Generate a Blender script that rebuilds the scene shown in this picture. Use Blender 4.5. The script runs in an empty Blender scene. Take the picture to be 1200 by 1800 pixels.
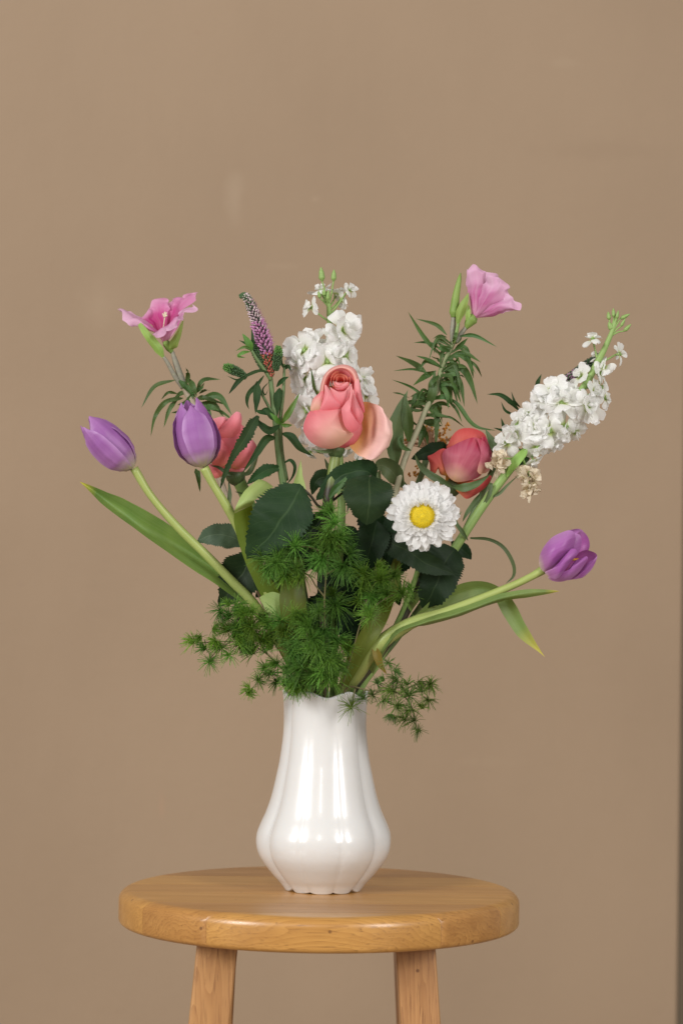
import bpy, bmesh, math, random
from mathutils import Vector, Matrix, Quaternion
from mathutils import noise as mnoise

sc = bpy.context.scene
COL = sc.collection
R = math.radians
random.seed(11)

# ------------------------------------------------------------------ camera
S = 0.00048                 # metres per unit of the planning grid at the vase
DU = 5000.0                 # camera distance in the same units
ROLL = R(0.75)
CAM = Vector((0.0, -DU * S, 0.94))
RT = Vector((math.cos(ROLL), 0, math.sin(ROLL)))
UP = Vector((-math.sin(ROLL), 0, math.cos(ROLL)))
FW = Vector((0, 1, 0))

cam_d = bpy.data.cameras.new('camera')
cam_d.sensor_fit = 'VERTICAL'
cam_d.sensor_height = 36.0
cam_d.lens = 100.0
cam_d.clip_end = 60
cam_d.dof.use_dof = True
cam_d.dof.focus_distance = 2.36
cam_d.dof.aperture_fstop = 6.3
cam = bpy.data.objects.new('camera', cam_d)
M = Matrix((RT, UP, -FW)).transposed().to_4x4()
M.translation = CAM
cam.matrix_world = M
COL.objects.link(cam)
sc.camera = cam

# ------------------------------------------------------------------ light: an indoor room lit by two windows behind the camera
w = bpy.data.worlds.new('World')
sc.world = w
w.use_nodes = True
bg = w.node_tree.nodes['Background']
bg.inputs[0].default_value = (1.0, 0.93, 0.86, 1)
bg.inputs[1].default_value = 0.29

def window_light(name, loc, target, sx, sz, power, col):
    l = bpy.data.lights.new(name, 'AREA')
    l.shape = 'RECTANGLE'
    l.size = sx
    l.size_y = sz
    l.energy = power
    l.color = col
    o = bpy.data.objects.new(name, l)
    o.location = loc
    o.rotation_euler = (Vector(target) - Vector(loc)).to_track_quat('-Z', 'Y').to_euler()
    COL.objects.link(o)
TGT = (0, 0, 0.85)
window_light('window_light', (-3.5, -3.4, 2.7), TGT, 1.2, 2.3, 202, (1.0, 0.985, 0.97))
window_light('window_light', (2.9, -3.9, 2.7), TGT, 0.9, 2.3, 132, (1.0, 0.985, 0.97))
window_light('window_light', (-0.7, -4.9, 3.1), TGT, 0.35, 1.6, 26, (1.0, 0.985, 0.97))

sc.view_settings.view_transform = 'Standard'
sc.view_settings.look = 'None'
sc.view_settings.exposure = 0.0
sc.view_settings.gamma = 1.0
sc.cycles.use_denoising = True
sc.cycles.max_bounces = 8
sc.cycles.transparent_max_bounces = 8

def P(X, Y, d=0.0):
    k = (1 + d / DU) * S
    return CAM + RT * ((X - 600) * k) + UP * ((900 - Y) * k) + FW * ((DU + d) * S)
def PP(pts):
    return [P(*p) for p in pts]
def DIR(x, up, front):
    return Vector((x, -front, up)).normalized()

# ------------------------------------------------------------------ node helpers
def newmat(name):
    m = bpy.data.materials.new(name)
    m.use_nodes = True
    nt = m.node_tree
    return m, nt, nt.nodes['Principled BSDF'], nt.nodes['Material Output']
def N(nt, typ, props=None, **inp):
    n = nt.nodes.new(typ)
    for k, v in (props or {}).items():
        setattr(n, k, v)
    for k, v in inp.items():
        k = k.replace('_', ' ')
        sock = n.inputs[k] if k in n.inputs else n.inputs[int(k[1:])]
        if isinstance(v, bpy.types.NodeSocket):
            nt.links.new(v, sock)
        else:
            sock.default_value = v
    return n
def math_(nt, op, a, b=0.0, c=0.0):
    n = nt.nodes.new('ShaderNodeMath')
    n.operation = op
    for i, v in enumerate((a, b, c)):
        if isinstance(v, bpy.types.NodeSocket):
            nt.links.new(v, n.inputs[i])
        else:
            n.inputs[i].default_value = v
    return n.outputs[0]
def ramp(nt, fac, stops, interp='LINEAR'):
    n = nt.nodes.new('ShaderNodeValToRGB')
    n.color_ramp.interpolation = interp
    el = n.color_ramp.elements
    while len(el) < len(stops):
        el.new(0.5)
    for e, (p, c) in zip(el, stops):
        e.position = p
        if not isinstance(c, (tuple, list)):
            c = (c, c, c)
        e.color = (c[0], c[1], c[2], 1)
    nt.links.new(fac, n.inputs[0])
    return n.outputs[0]
def mix(nt, fac, a, b, mode='MIX'):
    n = nt.nodes.new('ShaderNodeMix')
    n.data_type = 'RGBA'
    n.blend_type = mode
    for s, v in ((n.inputs[0], fac), (n.inputs[6], a), (n.inputs[7], b)):
        if isinstance(v, bpy.types.NodeSocket):
            nt.links.new(v, s)
        elif s == n.inputs[0]:
            s.default_value = v
        else:
            s.default_value = (v[0], v[1], v[2], 1)
    return n.outputs[2]
def srgb(r, g, b):
    f = lambda c: ((c / 255 + 0.055) / 1.055) ** 2.4 if c > 10 else c / 255 / 12.92
    return (f(r), f(g), f(b))
def uv_of(nt):
    tc = N(nt, 'ShaderNodeTexCoord')
    sp = N(nt, 'ShaderNodeSeparateXYZ', _0=tc.outputs['UV'])
    return tc, sp.outputs[0], sp.outputs[1]
def translucent(nt, bsdf, out, col, fac):
    t = N(nt, 'ShaderNodeBsdfTranslucent')
    if isinstance(col, bpy.types.NodeSocket):
        nt.links.new(col, t.inputs[0])
    else:
        t.inputs[0].default_value = (*col, 1)
    mx = nt.nodes.new('ShaderNodeMixShader')
    mx.inputs[0].default_value = fac
    nt.links.new(bsdf.outputs[0], mx.inputs[1])
    nt.links.new(t.outputs[0], mx.inputs[2])
    nt.links.new(mx.outputs[0], out.inputs[0])
def scaled(nt, vec, s, loc=(0, 0, 0)):
    n = N(nt, 'ShaderNodeMapping')
    nt.links.new(vec, n.inputs[0])
    n.inputs['Scale'].default_value = s
    n.inputs['Location'].default_value = loc
    return n.outputs[0]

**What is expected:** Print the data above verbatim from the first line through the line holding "sc.camera = cam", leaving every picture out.

**Full output:**
Generate a Blender script that rebuilds the scene shown in this picture. Use Blender 4.5. The script runs in an empty Blender scene. Take the picture to be 1200 by 1800 pixels.
import bpy, bmesh, math, random
from mathutils import Vector, Matrix, Quaternion
from mathutils import noise as mnoise

sc = bpy.context.scene
COL = sc.collection
R = math.radians
random.seed(11)

# ------------------------------------------------------------------ camera
S = 0.00048                 # metres per unit of the planning grid at the vase
DU = 5000.0                 # camera distance in the same units
ROLL = R(0.75)
CAM = Vector((0.0, -DU * S, 0.94))
RT = Vector((math.cos(ROLL), 0, math.sin(ROLL)))
UP = Vector((-math.sin(ROLL), 0, math.cos(ROLL)))
FW = Vector((0, 1, 0))

cam_d = bpy.data.cameras.new('camera')
cam_d.sensor_fit = 'VERTICAL'
cam_d.sensor_height = 36.0
cam_d.lens = 100.0
cam_d.clip_end = 60
cam_d.dof.use_dof = True
cam_d.dof.focus_distance = 2.36
cam_d.dof.aperture_fstop = 6.3
cam = bpy.data.objects.new('camera', cam_d)
M = Matrix((RT, UP, -FW)).transposed().to_4x4()
M.translation = CAM
cam.matrix_world = M
COL.objects.link(cam)
sc.camera = cam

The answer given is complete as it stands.